Giovanni Cangiano, 21 anni, definisce la Chiesa come «un filo invisibile che si crea ogni giorno». Da alcuni mesi segue per la diocesi di Mantova un progetto di scambio culturale con l’Università Cattolica di Leopoli, in Ucraina. «In un mondo iper-specializzato come il nostro – dice – è fondamentale che la Chiesa proponga formazione umana e teologica per gli adolescenti, i giovani e gli adulti. La conoscenza è la prima arma per risolvere qualsiasi problema e incomprensione». Paola Ziliani, dottoressa di 25 anni, partecipa invece alle attività della Comunità di Sant’Egidio a Pavia: è volontaria per la «Scuola della Pace», progetto che ha un’attenzione particolare per i bambini delle periferie delle città, e da pochi giorni è partita per un missione in un ospedale psichiatrico a Elbasan, in Albania.
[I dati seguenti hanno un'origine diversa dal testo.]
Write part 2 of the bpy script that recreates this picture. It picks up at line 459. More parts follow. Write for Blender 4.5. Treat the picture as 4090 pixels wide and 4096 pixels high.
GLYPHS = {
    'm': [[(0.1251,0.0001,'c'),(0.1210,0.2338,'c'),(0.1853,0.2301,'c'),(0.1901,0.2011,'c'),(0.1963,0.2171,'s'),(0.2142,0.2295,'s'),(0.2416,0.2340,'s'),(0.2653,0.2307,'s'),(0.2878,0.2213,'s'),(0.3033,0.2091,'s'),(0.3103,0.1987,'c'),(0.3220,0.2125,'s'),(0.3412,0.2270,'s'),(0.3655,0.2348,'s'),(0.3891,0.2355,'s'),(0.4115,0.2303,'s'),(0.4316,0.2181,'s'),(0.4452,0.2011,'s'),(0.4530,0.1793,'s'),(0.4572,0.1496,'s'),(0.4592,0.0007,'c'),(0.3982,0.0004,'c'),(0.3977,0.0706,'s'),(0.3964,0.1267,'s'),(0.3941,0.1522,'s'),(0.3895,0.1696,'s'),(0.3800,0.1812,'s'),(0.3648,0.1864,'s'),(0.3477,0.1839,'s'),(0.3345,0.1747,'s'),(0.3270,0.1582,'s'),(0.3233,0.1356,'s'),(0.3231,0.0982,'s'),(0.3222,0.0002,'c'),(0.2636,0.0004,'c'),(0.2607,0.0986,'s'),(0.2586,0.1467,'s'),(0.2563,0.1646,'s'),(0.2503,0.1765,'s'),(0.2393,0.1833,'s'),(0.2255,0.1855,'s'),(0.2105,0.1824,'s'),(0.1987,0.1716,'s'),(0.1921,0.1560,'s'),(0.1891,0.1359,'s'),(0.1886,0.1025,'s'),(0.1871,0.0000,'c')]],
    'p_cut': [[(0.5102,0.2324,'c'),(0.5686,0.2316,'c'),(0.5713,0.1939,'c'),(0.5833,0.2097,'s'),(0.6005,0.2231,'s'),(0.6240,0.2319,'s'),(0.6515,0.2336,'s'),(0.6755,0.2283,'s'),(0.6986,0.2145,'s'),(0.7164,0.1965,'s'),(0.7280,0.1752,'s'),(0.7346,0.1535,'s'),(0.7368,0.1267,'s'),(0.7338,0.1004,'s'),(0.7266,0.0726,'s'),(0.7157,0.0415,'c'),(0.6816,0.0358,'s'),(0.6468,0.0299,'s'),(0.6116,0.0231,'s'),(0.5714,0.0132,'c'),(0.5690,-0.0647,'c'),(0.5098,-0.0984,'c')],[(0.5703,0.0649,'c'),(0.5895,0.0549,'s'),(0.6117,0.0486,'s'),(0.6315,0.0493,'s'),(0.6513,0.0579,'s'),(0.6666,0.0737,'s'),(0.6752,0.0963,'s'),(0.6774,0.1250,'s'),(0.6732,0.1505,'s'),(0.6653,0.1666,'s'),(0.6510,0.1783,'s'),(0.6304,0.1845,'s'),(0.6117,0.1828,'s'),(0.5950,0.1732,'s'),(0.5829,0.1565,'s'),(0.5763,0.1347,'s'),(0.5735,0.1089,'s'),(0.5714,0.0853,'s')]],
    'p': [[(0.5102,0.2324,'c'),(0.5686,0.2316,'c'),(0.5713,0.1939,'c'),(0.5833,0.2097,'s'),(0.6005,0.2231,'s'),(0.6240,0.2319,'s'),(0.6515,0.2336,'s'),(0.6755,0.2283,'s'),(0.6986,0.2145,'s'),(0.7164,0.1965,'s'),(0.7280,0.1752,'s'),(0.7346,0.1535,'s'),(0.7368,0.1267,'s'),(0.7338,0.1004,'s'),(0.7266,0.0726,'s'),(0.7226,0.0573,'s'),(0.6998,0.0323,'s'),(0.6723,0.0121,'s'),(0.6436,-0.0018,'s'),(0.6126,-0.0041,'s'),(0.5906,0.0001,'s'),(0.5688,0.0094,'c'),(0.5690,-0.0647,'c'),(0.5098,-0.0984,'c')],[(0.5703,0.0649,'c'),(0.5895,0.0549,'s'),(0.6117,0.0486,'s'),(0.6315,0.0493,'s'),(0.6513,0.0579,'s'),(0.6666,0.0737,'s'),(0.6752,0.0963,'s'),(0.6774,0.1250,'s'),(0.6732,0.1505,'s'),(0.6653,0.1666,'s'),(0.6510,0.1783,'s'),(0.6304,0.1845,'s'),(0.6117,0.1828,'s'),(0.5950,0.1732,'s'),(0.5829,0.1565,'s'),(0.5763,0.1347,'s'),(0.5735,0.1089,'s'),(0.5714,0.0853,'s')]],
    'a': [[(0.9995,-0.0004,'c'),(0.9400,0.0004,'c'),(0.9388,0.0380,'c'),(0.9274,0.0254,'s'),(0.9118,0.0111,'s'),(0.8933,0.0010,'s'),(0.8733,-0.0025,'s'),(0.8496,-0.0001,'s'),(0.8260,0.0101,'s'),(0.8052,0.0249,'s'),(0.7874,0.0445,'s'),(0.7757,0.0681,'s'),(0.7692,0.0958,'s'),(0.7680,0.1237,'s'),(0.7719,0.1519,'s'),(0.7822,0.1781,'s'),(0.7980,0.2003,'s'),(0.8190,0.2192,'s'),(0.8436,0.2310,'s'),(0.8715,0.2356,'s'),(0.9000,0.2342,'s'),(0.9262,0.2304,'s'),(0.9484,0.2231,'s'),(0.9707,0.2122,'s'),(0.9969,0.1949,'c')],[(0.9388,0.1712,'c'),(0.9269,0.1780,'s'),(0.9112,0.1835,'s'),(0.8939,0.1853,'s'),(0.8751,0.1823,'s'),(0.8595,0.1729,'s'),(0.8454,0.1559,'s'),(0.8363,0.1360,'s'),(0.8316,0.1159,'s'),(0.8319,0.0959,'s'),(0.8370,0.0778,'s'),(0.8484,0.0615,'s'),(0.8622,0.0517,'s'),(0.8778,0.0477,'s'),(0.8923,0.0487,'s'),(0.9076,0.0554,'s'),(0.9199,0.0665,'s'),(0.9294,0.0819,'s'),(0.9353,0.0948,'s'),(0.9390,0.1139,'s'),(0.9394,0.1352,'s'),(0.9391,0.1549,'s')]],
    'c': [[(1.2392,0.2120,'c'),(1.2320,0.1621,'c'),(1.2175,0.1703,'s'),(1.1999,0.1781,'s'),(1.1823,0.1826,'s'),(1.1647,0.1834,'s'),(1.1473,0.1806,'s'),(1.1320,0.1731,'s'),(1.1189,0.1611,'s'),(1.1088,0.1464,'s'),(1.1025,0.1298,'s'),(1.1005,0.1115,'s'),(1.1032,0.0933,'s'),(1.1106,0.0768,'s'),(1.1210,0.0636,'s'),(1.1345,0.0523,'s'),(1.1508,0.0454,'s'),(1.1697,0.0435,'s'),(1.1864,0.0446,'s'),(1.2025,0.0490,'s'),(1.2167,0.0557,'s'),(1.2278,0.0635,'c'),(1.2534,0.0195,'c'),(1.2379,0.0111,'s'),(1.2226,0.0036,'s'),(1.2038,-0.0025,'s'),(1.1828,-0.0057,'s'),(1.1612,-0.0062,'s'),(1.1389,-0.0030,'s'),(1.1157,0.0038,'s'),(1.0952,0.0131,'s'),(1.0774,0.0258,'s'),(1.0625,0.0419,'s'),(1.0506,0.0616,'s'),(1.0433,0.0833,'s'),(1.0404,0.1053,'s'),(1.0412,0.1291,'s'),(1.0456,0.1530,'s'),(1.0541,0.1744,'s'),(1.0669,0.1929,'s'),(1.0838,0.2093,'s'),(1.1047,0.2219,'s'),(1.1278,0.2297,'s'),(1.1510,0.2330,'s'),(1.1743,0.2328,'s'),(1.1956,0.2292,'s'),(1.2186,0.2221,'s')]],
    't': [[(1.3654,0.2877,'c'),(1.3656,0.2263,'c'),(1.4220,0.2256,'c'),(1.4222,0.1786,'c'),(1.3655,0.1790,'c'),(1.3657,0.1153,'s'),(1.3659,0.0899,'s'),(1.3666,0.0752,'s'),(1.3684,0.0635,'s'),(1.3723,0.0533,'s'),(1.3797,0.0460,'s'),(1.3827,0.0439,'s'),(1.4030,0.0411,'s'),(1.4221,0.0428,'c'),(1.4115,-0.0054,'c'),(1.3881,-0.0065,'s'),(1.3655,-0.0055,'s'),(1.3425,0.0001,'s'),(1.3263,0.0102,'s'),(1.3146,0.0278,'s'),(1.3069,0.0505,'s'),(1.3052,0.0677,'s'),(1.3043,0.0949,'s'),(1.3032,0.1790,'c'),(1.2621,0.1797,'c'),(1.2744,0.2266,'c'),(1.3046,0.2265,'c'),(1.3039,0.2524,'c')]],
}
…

Alla Chiesa chiede una maggiore attenzione per i giovani e per le loro difficoltà («vorrei che gli adulti provassero a vedere il mondo come lo vediamo noi, e ci aiutassero a leggerlo con la Parola di Dio») e più spinta verso le periferie esistenziali: «Come chiede Papa Francesco, vorrei una Chiesa senza muri di confine, in cui tutti possiamo realmente essere fratelli e sorelle».

Per Chiara Zilioli, che dopo quella Gmg del 2016 ha continuato a frequentare la sua parrocchia, è fondamentale che la Chiesa abbia sempre più «testimoni autentici del Vangelo, persone trasparenti e capaci di trasmettere ciò in cui credono». Nella sua parrocchia i ragazzi che partecipano alle attività sono diminuiti: «Siamo bombardati da una moltitudine di proposte, e tanti si allontano dall’oratorio – riflette –. Noi, però, possiamo continuare a essere una calamita, a chiamare ciascuno per nome e ad avere cura di chi abbiamo intorno».